Since work is the law by which men live and society exists, the lazy man who will not work is a nuisance and a burden to society. Somebody else must do double work that he may live. without doing any. An able-bodied, healthy man who spends his days in idleness, refusing to contribute his share of work, manual or mental, for the maintenance of the world's life, is a

fraud and a cheat. A man who shuns work defrauds and disgraces himself.

Idleness if it became general would bring a universal blight over the earth's surface. If the world to-day wears a different look from what it wore when Adam walked in it, if foul jungles have been cleared and waste places reclaimed, if stately cities. have arisen and the desert been made to rejoice and blossom as the rose, it is all by reason of the labor that has been bestowed upon it.

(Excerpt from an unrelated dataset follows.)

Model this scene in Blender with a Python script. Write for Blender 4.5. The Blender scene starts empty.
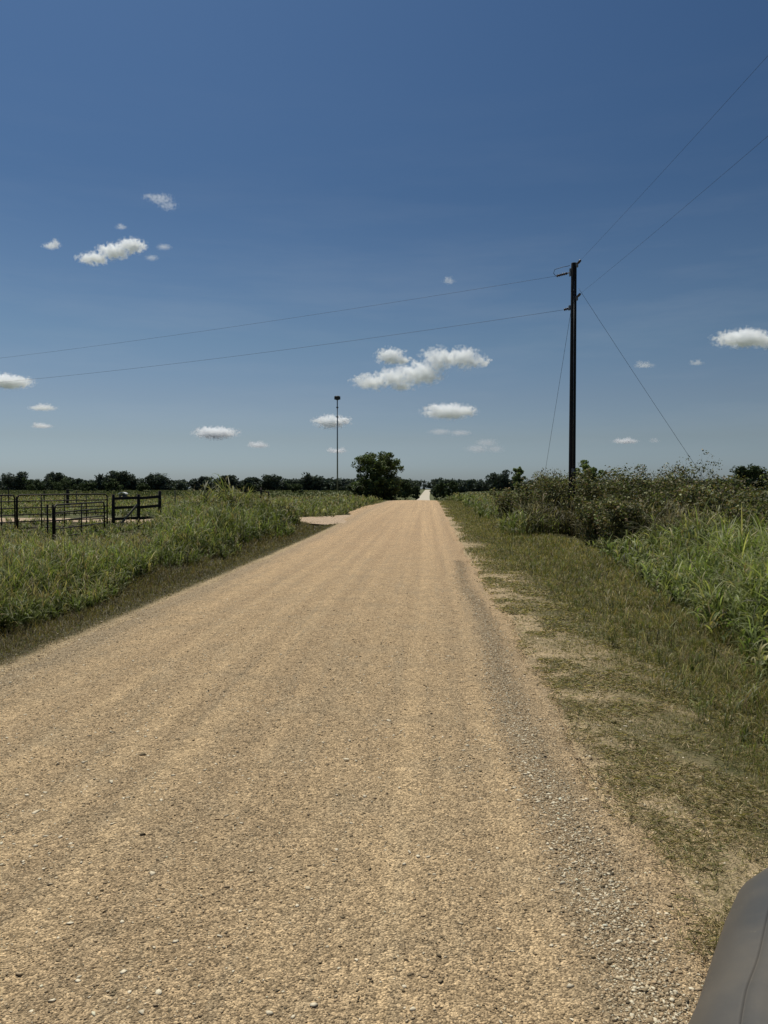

Man by his work has "stamped the brute earth and the raw materials taken out of it with the signature of mind." Let labor cease and the earth would revert to a wilderness. Industry and civilization go hand in hand. Indolence and barbarism are invariably linked together. By idleness it comes to pass that instead of the fir tree comes up the thorn, and instead of the myrtle tree comes up the brier. Says Solomon: "I went by the field of the slothful, and by the vineyard of the man void of understanding; and, lo, it was all grown over with thorns, and nettles had covered the face thereof, and the stone wall thereof was broken down. Then I saw, and considered it well: I looked upon it, and received instruction."

But idleness brings a blight not only on the earth and on man's possessions; it also brings a blight on man himself.

(1) It blights his powers. Man is a bundle of latent powers and capacities. Labor, in its varied forms muscular and mental, is the divinely appointed way by which our powers and capacities are to be quickened and unfolded. But an idle man's powers, being unexercised, remain undeveloped; and not only so, they even wither and shrink. Capacities unused waste away. We read in Scripture that the man who hid his talent lost it. Every member of the body and every faculty of the mind has a function to fulfill. Let them lie in idleness, and feebleness and atrophy ensue. A man needs work, then, not only for work's sake but for his own sake. He thereby perfects himself. Toil is a great teacher. Daily work is a daily school of patience, punctuality, fidelity, honesty, truthfulness, and all the virtues. Idleness is a school of nothing but vice.